It's a Scandinavian midsummer eve and the atmosphere is sizzling with celebration and sexual tension. Emmerdale's Jeff Hordley appears at the top of the kitchen steps looking hot and bothered. "Offuh'ed," he mutters darkly.
Frank McGuinness's new translation of Strindberg's masterpiece, first heard at the Haymarket last year, is full of salty colloquialisms such as "Modesty my arse", but the meaning of this particular imprecation escapes me. "Offuh'ed," he barks again. "That Miss Joowlie. Completely offuh'ed." Then it dawns - what he's actually saying is that the lady of the house is off her head, only he announces it in the same way he might tell you that the Happy Mondays are fond of partying.
Once you've tuned in, it is actually quite good to hear Strindberg roughed up in a raw, Manchester accent. It gives Hordley's portrayal of the servant Jean a flash of danger often missing from more cultivated performances. Usually, after their urgent bout of below-stairs copulation, the roles of mistress and man-servant become ill-defined. Here, the status-gap is harshly exposed. Once Jean has taken an axe to Miss Julie's modesty and a meat-cleaver to her budgerigar, there is little doubt that she is dealing with an animal.
Anna Brecon's Julie is a pale model of porcelain delicacy, driven by some strange, pathological need to stand on her dignity in the same way that a lemming stands on the edge of a cliff.
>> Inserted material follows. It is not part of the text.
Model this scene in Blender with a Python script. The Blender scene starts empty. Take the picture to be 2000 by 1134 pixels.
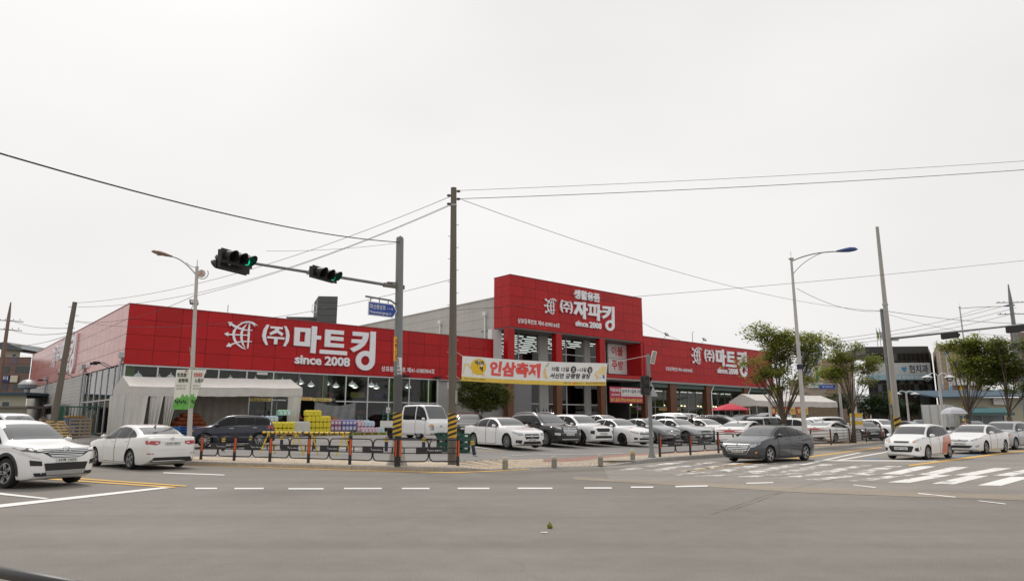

Her speeches throb with dream recollections of balancing on top of phallic symbols and longing to take the plunge.
Everything about Mark Babych's production seems finely gauged to make you wince. Patrick Connellan's steep, white-tiled set is part Scandanavian country kitchen, part laboratory for Miss Julie's ill-advised experiments in sexual chemistry.
Conrad Nelson adds screechy cello music to tweak the nerves further, with Tracey Moore contributing fine support as Kristin the cook, the one sane presence in the simmering kitchen. But this is not really a night for cool heads - nor one in which very much cooking gets done.